The Ministry of Coal has implemented a significant reform to offer more financial flexibility to companies allocated coal blocks. They can now opt between a performance bank guarantee and an insurance surety bond to meet their performance security obligations. This move aims to enhance the ease of doing business in the coal sector.
The amended rules allow coal block allottees to select either a performance bank guarantee or an insurance surety bond for fulfilling their performance security obligations. This change also applies to existing allottees, allowing them to replace performance bank guarantees with insurance surety bonds under specified conditions.
By providing the option of insurance surety bonds, the measure is anticipated to reduce the financial burden associated with traditional bank guarantee setups. It will enable coal block allottees to utilize their capital more effectively for mine development and operational activities, while ensuring the government’s interests are safeguarded through appropriate performance security mechanisms.

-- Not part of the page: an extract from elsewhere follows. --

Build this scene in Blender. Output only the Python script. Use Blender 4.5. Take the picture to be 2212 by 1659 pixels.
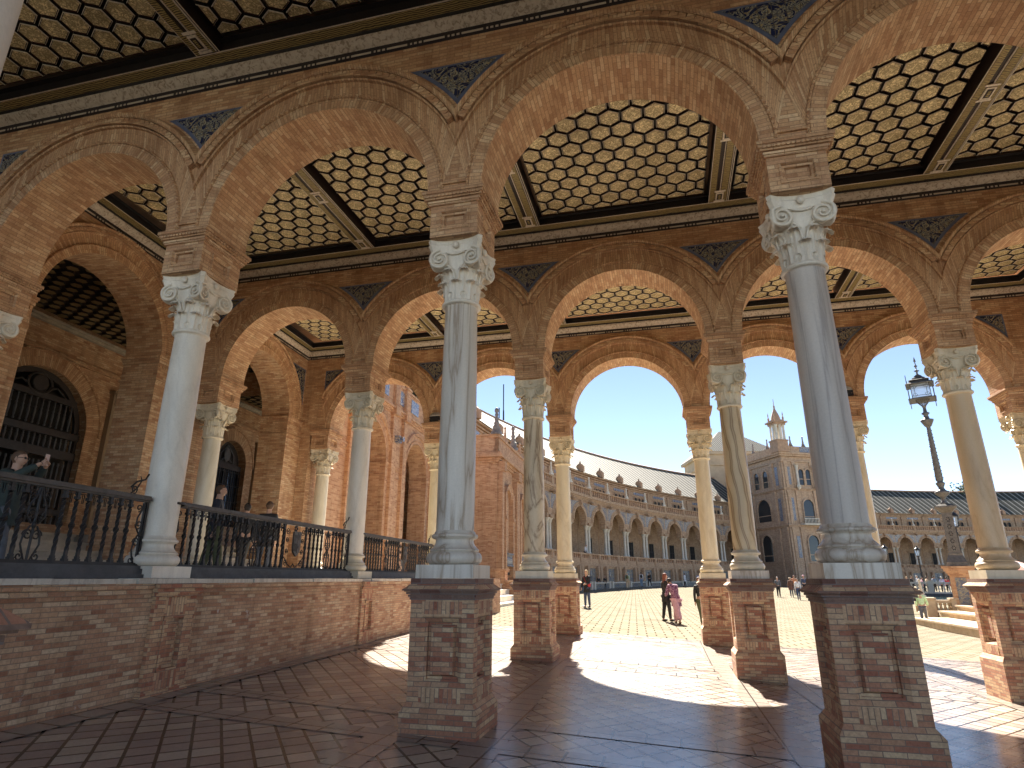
import bpy, math, random
from mathutils import Vector, Matrix
random.seed(7)
R=math.radians; pi=math.pi; sin=math.sin; cos=math.cos
for o in list(bpy.data.objects): bpy.data.objects.remove(o)
SC=bpy.context.scene; COL=SC.collection
# ---------------- camera, sky, sun, exposure
cd=bpy.data.cameras.new('camera'); cam=bpy.data.objects.new('camera',cd); COL.objects.link(cam)
cam.location=(0,0,1.4); cd.sensor_width=36; cd.lens=36*1319.75/2212; cd.clip_end=2000; cd.clip_start=.05
cam.rotation_euler=(R(90+17.65),R(-0.05),R(13.807)); SC.camera=cam
W=bpy.data.worlds.new('World'); SC.world=W; W.use_nodes=True; nt=W.node_tree
sk=nt.nodes.new('ShaderNodeTexSky'); sk.sky_type='NISHITA'; sk.sun_disc=False
SUN_AZ=-7.5; SUN_EL=41.3
sk.sun_elevation=R(SUN_EL); sk.sun_rotation=R(SUN_AZ); sk.air_density=.4; sk.dust_density=0; sk.ozone_density=1.0
wb=nt.nodes.new('ShaderNodeMixRGB'); wb.blend_type='MULTIPLY'; wb.inputs[0].default_value=1; wb.inputs[2].default_value=(.67,.59,.505,1)  # warm daylight white balance
nt.links.new(sk.outputs[0],wb.inputs[1]); nt.links.new(wb.outputs[0],nt.nodes['Background'].inputs[0]); nt.nodes['Background'].inputs[1].default_value=.05
sd=bpy.data.lights.new('sun','SUN'); sd.energy=2.15; sd.angle=R(.5); sd.color=(1,.92,.8)
so=bpy.data.objects.new('sun',sd); COL.objects.link(so)
sdir=Vector((sin(R(SUN_AZ))*cos(R(SUN_EL)),cos(R(SUN_AZ))*cos(R(SUN_EL)),sin(R(SUN_EL))))
so.rotation_euler=sdir.to_track_quat('Z','Y').to_euler(); so.location=sdir*300
SC.view_settings.view_transform='Standard'; SC.view_settings.look='None'; SC.view_settings.exposure=3.62; SC.view_settings.gamma=1
SC.render.engine='CYCLES'; cy=SC.cycles
cy.max_bounces=8; cy.diffuse_bounces=5; cy.glossy_bounces=3; cy.caustics_reflective=False; cy.caustics_refractive=False
cy.sample_clamp_indirect=6
try: cy.use_denoising=True
except Exception: pass
# ---------------- layout
S=-0.0507; A0=-1.84; PITCH=3.75
YZ,YA,YB,YC=.85,6.27,11.67,16.93
def colx(i,Y): return A0+PITCH*i+S*Y
ANG=math.atan(.0507)          # side lines lean by this about z
SPR=5.82; RI=1.54
def gz(X,Y):
    k=.05 if Y<=30 else max(.3,min(1,(55-Y)/25))*.05
    t=max(0,min(1,(Y-50)/35)); t=t*t*(3-2*t)
    return -k*(max(-8,min(14,X))+1.84)+t*.45
# ---------------- mesh builder
class MB:
    def __init__(s): s.v=[];s.f=[];s.m=[];s.uv=[];s.sm=[]
    def face(s,pts,mat=0,uv=None,sm=False):
        n=len(s.v); s.v+= [tuple(p) for p in pts]; s.f.append(list(range(n,n+len(pts)))); s.m.append(mat); s.sm.append(sm)
        if uv is None: uv=s.auto(pts)
        s.uv.append(uv)
    @staticmethod
    def auto(pts):
        n=Vector((0,0,0)); k=len(pts)
        for i in range(k):
            a=pts[i];b=pts[(i+1)%k]
            n+=Vector(((a[1]-b[1])*(a[2]+b[2]),(a[2]-b[2])*(a[0]+b[0]),(a[0]-b[0])*(a[1]+b[1])))
        ax,ay,az=abs(n[0]),abs(n[1]),abs(n[2])
        if az>=ax and az>=ay: return [(p[0],p[1]) for p in pts]
        if ax>ay: return [(p[1],p[2]) for p in pts]
        return [(p[0],p[2]) for p in pts]
    def box(s,x0,x1,y0,y1,z0,z1,mat=0,rotuv=False,skip=''):
        if x0>x1:x0,x1=x1,x0
        if y0>y1:y0,y1=y1,y0
        P=[(x0,y0,z0),(x1,y0,z0),(x1,y1,z0),(x0,y1,z0),(x0,y0,z1),(x1,y0,z1),(x1,y1,z1),(x0,y1,z1)]
        for key,idx in (('b',(3,2,1,0)),('t',(4,5,6,7)),('f',(0,1,5,4)),('r',(1,2,6,5)),('k',(2,3,7,6)),('l',(3,0,4,7))):
            if key in skip: continue
            pts=[P[i] for i in idx]; uv=s.auto(pts)
            if rotuv: uv=[(b,a) for a,b in uv]
            s.face(pts,mat,uv)
    def grid(s,rows,mat=0,uvs=None,sm=True,cu=False,cv=False):
        # rows: list of lists of points; shared verts
        n0=len(s.v); nr=len(rows); nc=len(rows[0])
        for r in rows: s.v+=[tuple(p) for p in r]
        for i in range(nr if cu else nr-1):
            for j in range(nc if cv else nc-1):
                i2=(i+1)%nr; j2=(j+1)%nc
                idx=[n0+i*nc+j,n0+i*nc+j2,n0+i2*nc+j2,n0+i2*nc+j]
                s.f.append(idx); s.m.append(mat); s.sm.append(sm)
                if uvs is None: s.uv.append(s.auto([s.v[k] for k in idx]))
                else:
                    s.uv.append([uvs(i,j),uvs(i,j+1),uvs(i+1,j+1),uvs(i+1,j)])
    def lathe(s,prof,n=24,mat=0,cx=0,cy=0,z0=0,sm=True,cap=True):
        rows=[]
        for r,z in prof: rows.append([(cx+r*cos(2*pi*k/n),cy+r*sin(2*pi*k/n),z0+z) for k in range(n)])
        rr=max(p[0] for p in prof)
        s.grid(rows,mat,lambda i,j:(2*pi*rr*j/n,prof[min(i,len(prof)-1)][1]),sm,cv=True)
        if cap:
            for (r,z),flip in ((prof[-1],0),(prof[0],1)):
                if r>1e-4:
                    pts=[(cx+r*cos(2*pi*k/n),cy+r*sin(2*pi*k/n),z0+z) for k in range(n)]
                    s.face(pts[::-1] if flip else pts,mat)
    def tube(s,path,rad,n=6,mat=0,closed=False,sm=True):
        path=[Vector(p) for p in path]; rows=[]; k=len(path); up=None
        for i,p in enumerate(path):
            a=path[i-1] if (i>0 or closed) else path[i]; b=path[(i+1)%k] if (i<k-1 or closed) else path[i]
            t=(b-a).normalized() if (b-a).length>1e-9 else Vector((0,0,1))
            if up is None:
                up=Vector((0,0,1)) if abs(t.z)<.9 else Vector((1,0,0))
            u=(up-t*up.dot(t)); u=u.normalized() if u.length>1e-6 else t.orthogonal().normalized()
            w=t.cross(u); up=u; r=rad[i] if isinstance(rad,(list,tuple)) else rad
            rows.append([p+u*r*cos(2*pi*j/n)+w*r*sin(2*pi*j/n) for j in range(n)])
        s.grid(rows,mat,None,sm,cu=closed,cv=True)
        if not closed: s.face(rows[0][::-1],mat); s.face(rows[-1],mat)
    def ellip(s,c,r,nu=12,nv=8,mat=0,rot=None,fn=None):
        rows=[]
        for i in range(nv+1):
            th=pi*i/nv
            row=[]
            for j in range(nu):
                ph=2*pi*j/nu; d=Vector((sin(th)*cos(ph),sin(th)*sin(ph),cos(th)))
                p=Vector((d.x*r[0],d.y*r[1],d.z*r[2]))
                if fn: p=fn(d,p)
                if rot: p=rot@p
                row.append(p+Vector(c))
            rows.append(row)
        s.grid(rows,mat,None,True,cv=True)
    def xform(s,M):
        s.v=[tuple(M@Vector(p)) for p in s.v]; return s
    def add(s,o,M=None,mat=0):
        n=len(s.v); s.v+=[tuple(M@Vector(p)) if M else p for p in o.v]
        s.f+=[[i+n for i in f] for f in o.f]; s.m+=[m+mat for m in o.m]; s.uv+=o.uv; s.sm+=o.sm; return s
    def mesh(s,name,mats):
        me=bpy.data.meshes.new(name); me.from_pydata(s.v,[],s.f)
        for m in mats: me.materials.append(m)
        me.polygons.foreach_set('material_index',s.m); me.polygons.foreach_set('use_smooth',s.sm)
        uvl=me.uv_layers.new(name='UVMap'); flat=[]
        for u in s.uv:
            for a in u: flat+=[a[0],a[1]]
        uvl.data.foreach_set('uv',flat); me.update(); return me
def link(name,me,parent=None,loc=(0,0,0),rot=(0,0,0)):
    o=bpy.data.objects.new(name,me); COL.objects.link(o); o.location=loc; o.rotation_euler=rot
    if parent: o.parent=parent
    return o
def part(name,mb,mats,parent,loc=(0,0,0),rot=(0,0,0)):
    if not isinstance(mats,(list,tuple)): mats=[mats]
    return link(name,mb.mesh(name,mats),parent,loc,rot)
def tag(o,label,cat,group=None,kind=None):
    if label: o['label']=label
    if cat: o['category']=cat
    if group: o['group']=group
    if kind: o['kind']=kind
    return o
def thing(name,label,cat,loc=(0,0,0),rz=0,group=None):
    return tag(link(name,None,None,loc,(0,0,rz)),label,cat,group)
def struct(name,mb,mats,loc=(0,0,0)):
    o=part(name,mb,mats,None,loc); o['kind']='structure'; return o
def setmat(o,m):
    o.material_slots[0].link='OBJECT'; o.material_slots[0].material=m
def copy_tree(root,loc,rz=None,label=None,group=None,parent=None):
    c=root.copy(); COL.objects.link(c)
    if loc is not None: c.location=loc
    if rz is not None: c.rotation_euler=(0,0,rz)
    if parent: c.parent=parent
    if label: c['label']=label
    if group: c['group']=group
    for ch in list(root.children): copy_tree(ch,None,None,None,None,c)
    return c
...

The Gazette of India dated June 22, 2026, has published the Coal Blocks Allocation (Amendment) Rules, 2026. Initially, the use of insurance surety bonds will be applicable to coal blocks allocated under the Mines and Minerals (Development and Regulation) Act, 1957. The Ministry plans to extend this provision to coal blocks allocated under the Coal Mines (Special Provisions) Act, 2015.
This initiative underscores the Ministry of Coal’s commitment to regulatory reforms that promote investment, facilitate the timely operation of coal blocks, and establish a transparent, efficient, and investor-friendly environment for commercial coal mining in the nation.